[WORK TO BE COMPLETED]:
A line counts if it contains the word "scene" at least once. State how many such lines the records contain, giving the number alone.

[INPUT DATA]:
------------------------------

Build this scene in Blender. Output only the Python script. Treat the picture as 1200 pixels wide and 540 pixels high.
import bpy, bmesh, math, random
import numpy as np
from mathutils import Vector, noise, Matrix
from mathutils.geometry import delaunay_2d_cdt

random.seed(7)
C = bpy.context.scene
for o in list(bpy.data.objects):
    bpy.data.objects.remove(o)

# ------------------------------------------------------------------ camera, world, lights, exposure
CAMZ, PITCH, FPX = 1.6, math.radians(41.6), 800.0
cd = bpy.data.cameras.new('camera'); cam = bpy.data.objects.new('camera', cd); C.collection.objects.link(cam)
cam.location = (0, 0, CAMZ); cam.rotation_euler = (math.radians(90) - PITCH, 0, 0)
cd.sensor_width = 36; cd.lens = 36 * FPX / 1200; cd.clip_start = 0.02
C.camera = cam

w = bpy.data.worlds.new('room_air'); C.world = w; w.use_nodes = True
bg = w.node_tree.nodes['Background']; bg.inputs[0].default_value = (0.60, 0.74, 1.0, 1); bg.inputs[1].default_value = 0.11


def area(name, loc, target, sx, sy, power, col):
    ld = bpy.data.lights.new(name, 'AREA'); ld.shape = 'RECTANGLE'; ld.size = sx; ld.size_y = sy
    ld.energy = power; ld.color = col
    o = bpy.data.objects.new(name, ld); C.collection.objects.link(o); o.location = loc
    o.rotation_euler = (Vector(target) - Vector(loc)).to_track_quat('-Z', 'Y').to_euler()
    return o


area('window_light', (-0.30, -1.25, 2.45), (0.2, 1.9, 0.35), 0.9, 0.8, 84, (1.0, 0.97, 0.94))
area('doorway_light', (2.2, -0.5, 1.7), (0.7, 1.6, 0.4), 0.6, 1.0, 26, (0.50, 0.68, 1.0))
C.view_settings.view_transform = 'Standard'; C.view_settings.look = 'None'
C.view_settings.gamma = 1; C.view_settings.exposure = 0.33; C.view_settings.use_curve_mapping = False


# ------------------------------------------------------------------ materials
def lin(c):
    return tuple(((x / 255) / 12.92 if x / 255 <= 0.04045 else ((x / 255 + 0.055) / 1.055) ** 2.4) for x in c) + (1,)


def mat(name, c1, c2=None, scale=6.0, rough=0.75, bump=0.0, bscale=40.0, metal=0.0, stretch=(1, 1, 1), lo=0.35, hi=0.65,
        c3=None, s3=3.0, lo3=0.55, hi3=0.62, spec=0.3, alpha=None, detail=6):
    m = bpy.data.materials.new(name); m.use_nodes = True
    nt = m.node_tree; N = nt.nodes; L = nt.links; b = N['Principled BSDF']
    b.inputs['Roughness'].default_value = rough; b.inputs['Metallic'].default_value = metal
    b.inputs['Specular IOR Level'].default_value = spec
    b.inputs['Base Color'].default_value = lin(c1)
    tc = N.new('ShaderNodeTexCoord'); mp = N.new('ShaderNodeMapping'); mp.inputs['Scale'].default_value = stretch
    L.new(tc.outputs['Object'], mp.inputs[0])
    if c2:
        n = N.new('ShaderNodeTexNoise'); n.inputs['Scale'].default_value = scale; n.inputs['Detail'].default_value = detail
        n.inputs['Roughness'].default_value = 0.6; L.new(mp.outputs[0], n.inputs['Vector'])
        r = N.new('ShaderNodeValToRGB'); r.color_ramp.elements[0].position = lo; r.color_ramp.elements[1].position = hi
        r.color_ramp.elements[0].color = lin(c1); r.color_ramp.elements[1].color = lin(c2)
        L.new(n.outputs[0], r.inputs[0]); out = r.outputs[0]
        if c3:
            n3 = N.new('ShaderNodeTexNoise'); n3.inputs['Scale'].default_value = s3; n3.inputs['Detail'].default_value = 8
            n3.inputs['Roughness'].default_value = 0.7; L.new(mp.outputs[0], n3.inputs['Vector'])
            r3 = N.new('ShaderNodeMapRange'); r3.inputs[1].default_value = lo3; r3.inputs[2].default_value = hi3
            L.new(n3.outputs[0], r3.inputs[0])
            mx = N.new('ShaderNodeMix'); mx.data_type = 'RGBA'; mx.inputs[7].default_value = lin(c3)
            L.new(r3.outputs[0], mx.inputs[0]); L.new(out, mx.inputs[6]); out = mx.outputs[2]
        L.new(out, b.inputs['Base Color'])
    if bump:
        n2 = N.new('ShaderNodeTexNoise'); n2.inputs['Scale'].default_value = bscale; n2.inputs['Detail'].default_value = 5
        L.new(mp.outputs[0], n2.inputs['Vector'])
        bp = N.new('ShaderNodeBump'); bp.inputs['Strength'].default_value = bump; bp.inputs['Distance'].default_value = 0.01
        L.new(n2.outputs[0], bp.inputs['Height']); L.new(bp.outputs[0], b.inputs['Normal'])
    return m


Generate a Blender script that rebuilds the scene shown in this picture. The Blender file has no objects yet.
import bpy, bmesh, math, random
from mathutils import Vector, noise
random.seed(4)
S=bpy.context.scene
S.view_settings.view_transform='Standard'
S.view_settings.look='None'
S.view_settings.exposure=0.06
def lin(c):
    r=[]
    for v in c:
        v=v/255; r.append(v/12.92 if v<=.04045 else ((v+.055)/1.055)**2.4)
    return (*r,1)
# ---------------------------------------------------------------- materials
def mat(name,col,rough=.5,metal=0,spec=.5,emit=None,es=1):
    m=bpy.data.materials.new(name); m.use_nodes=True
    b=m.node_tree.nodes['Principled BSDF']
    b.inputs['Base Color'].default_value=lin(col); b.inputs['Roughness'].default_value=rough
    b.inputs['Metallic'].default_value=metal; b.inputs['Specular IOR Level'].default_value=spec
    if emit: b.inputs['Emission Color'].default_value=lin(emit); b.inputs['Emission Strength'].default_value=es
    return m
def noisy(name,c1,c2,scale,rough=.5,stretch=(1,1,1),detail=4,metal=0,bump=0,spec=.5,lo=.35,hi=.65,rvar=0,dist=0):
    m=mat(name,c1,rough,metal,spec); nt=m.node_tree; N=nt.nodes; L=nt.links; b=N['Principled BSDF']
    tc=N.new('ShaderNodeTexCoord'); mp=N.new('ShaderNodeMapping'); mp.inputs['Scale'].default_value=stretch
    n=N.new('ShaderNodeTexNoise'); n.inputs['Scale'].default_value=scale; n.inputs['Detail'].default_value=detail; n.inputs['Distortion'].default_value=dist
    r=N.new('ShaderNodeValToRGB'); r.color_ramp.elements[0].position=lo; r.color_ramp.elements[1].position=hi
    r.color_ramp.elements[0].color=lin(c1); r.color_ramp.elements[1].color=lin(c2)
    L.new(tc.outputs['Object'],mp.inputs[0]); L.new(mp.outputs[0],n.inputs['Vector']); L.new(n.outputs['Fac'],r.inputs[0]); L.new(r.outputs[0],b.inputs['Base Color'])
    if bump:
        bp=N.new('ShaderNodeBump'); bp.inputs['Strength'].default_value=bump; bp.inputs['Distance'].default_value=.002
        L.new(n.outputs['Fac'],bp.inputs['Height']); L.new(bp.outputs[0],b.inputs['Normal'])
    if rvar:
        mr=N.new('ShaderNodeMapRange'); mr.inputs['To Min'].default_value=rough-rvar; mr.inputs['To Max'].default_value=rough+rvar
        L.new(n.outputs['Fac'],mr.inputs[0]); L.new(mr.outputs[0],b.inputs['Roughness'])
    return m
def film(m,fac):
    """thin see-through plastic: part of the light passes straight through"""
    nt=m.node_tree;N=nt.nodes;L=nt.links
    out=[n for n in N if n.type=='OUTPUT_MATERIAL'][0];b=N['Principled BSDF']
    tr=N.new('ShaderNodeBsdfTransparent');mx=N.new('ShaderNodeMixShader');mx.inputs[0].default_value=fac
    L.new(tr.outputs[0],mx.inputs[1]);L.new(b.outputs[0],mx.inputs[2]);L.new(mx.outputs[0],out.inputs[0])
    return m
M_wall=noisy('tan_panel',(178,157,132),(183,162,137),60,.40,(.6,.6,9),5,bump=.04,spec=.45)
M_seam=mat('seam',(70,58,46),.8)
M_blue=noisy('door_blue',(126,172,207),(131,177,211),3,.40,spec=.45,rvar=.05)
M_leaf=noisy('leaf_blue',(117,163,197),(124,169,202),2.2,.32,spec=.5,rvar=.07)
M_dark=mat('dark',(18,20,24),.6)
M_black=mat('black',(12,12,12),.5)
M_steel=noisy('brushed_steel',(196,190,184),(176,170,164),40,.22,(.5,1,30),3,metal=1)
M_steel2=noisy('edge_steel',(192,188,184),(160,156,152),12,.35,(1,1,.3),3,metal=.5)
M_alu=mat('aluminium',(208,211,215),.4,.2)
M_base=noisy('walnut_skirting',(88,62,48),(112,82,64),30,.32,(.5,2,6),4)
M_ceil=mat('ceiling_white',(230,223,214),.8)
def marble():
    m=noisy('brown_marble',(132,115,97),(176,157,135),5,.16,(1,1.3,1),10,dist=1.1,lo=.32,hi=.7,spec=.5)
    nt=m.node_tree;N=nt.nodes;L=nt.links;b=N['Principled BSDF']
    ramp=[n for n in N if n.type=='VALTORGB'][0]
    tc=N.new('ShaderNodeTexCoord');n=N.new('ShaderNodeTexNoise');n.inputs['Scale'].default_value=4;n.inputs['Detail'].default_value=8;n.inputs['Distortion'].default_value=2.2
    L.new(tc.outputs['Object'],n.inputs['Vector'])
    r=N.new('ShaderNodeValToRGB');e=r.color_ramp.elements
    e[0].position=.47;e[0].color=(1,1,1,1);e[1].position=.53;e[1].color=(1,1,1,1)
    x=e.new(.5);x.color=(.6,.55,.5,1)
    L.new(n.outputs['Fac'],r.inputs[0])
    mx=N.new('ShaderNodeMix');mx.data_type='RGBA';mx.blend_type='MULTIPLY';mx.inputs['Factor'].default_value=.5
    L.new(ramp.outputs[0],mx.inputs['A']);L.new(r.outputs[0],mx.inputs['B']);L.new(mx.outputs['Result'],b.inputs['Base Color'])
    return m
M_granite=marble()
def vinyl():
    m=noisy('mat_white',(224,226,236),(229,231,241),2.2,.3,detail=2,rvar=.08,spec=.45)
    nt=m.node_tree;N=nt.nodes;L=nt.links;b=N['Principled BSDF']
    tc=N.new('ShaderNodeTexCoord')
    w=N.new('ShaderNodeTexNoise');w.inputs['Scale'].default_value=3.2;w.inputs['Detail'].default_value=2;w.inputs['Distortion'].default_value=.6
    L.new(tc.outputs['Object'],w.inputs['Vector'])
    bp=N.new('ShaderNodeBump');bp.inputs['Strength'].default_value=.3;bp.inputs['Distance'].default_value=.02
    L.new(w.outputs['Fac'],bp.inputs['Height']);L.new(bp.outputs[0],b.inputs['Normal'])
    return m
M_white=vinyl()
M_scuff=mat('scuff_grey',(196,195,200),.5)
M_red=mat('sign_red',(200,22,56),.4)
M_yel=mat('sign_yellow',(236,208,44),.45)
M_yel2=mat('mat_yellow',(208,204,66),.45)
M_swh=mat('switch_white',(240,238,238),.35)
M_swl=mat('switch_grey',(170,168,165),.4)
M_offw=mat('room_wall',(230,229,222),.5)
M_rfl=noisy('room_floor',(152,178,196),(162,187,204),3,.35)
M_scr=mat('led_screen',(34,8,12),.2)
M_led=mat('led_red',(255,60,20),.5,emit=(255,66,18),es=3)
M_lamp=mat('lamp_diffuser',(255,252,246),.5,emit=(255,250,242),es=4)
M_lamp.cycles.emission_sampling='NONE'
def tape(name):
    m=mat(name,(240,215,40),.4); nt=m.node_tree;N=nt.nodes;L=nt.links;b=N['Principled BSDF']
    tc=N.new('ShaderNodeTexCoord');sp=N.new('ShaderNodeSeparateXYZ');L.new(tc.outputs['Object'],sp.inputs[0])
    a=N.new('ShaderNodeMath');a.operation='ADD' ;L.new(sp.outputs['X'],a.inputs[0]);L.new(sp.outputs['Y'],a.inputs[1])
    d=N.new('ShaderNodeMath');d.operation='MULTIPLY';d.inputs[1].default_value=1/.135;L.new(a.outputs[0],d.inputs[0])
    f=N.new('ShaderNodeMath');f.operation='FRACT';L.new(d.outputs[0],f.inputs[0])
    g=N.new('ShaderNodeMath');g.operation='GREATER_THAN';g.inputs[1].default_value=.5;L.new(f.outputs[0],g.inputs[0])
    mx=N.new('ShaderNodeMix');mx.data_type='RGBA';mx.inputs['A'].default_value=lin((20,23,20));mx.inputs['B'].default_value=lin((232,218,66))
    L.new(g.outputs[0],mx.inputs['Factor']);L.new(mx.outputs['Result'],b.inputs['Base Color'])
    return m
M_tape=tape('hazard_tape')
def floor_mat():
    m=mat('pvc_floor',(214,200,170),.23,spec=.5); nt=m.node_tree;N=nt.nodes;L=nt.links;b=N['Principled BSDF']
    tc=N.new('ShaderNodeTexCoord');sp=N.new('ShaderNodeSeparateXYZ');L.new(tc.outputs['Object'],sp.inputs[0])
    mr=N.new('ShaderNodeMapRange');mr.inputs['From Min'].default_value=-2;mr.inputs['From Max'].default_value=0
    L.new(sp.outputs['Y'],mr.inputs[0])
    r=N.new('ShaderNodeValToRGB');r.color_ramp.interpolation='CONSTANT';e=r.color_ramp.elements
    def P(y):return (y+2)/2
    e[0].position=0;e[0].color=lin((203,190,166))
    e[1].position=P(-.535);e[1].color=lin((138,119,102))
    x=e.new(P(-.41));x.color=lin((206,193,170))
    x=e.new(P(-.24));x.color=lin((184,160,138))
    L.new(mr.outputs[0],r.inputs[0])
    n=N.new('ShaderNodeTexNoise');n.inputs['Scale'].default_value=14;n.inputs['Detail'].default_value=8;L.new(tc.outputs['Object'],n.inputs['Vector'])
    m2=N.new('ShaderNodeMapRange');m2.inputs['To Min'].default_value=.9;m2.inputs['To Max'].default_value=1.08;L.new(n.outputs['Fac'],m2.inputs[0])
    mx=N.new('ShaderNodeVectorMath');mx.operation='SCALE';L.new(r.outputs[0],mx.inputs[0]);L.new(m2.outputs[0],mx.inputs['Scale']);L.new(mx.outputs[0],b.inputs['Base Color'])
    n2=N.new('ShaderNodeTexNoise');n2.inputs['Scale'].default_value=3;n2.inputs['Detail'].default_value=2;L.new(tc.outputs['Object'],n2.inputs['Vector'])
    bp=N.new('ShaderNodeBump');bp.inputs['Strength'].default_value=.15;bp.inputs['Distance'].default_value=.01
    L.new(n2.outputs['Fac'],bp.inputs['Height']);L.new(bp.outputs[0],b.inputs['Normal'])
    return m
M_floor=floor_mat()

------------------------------

[SOLUTION TO THIS EXERCISE]:
4